As a nine-year veteran lawmaker, Yarbro has the most experience sponsoring legislation, building coalitions and negotiating passage through the supermajority of any candidate by far — and a formidable list of wins achieved for the city.

Yarbro sponsored the bills that authorized Metro to regulate party buses downtown, to tax beer sold on Broadway to pay for safety and maintenance downtown, to use fees collected from solid waste toward recycling and reclamation efforts, and to issue bonds to build new affordable housing. This year, Yarbro successfully sponsored a bill to streamline electrical codes inspections to help bring wait times down.

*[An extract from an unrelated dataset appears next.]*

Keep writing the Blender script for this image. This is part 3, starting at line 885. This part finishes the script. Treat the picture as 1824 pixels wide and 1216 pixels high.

He has also been a key voice in securing state funding for developments on the East Bank, and sponsored legislation to prevent Nashville property taxes from being used toward the new Titans stadium, shifting that cost to tourists and new development.

Campbell, who is Yarbro’s colleague in the Senate Democratic Caucus, calls him “an excellent legislator,” but says her team building, communication, positivity and listening skills set her apart.

Since her election in 2020, the freshman senator has passed bills to preserve 20,000 acres of hardwood forest, promote conservation of the Duck River, and require high schools to provide voter registration information to seniors, among others.

Yarbro argues that nearly a decade of experience has taught him the hard reality of standing up for Nashville when it counts.

“I think that you should not be spoiling for a fight… but you can’t just go along to get along,” he says. “I have represented the city long enough to understand where it is expected, and where it is appropriate, and where it is morally required to stand up and be counted — even if you lose, or even if it hurts something else that you care about.”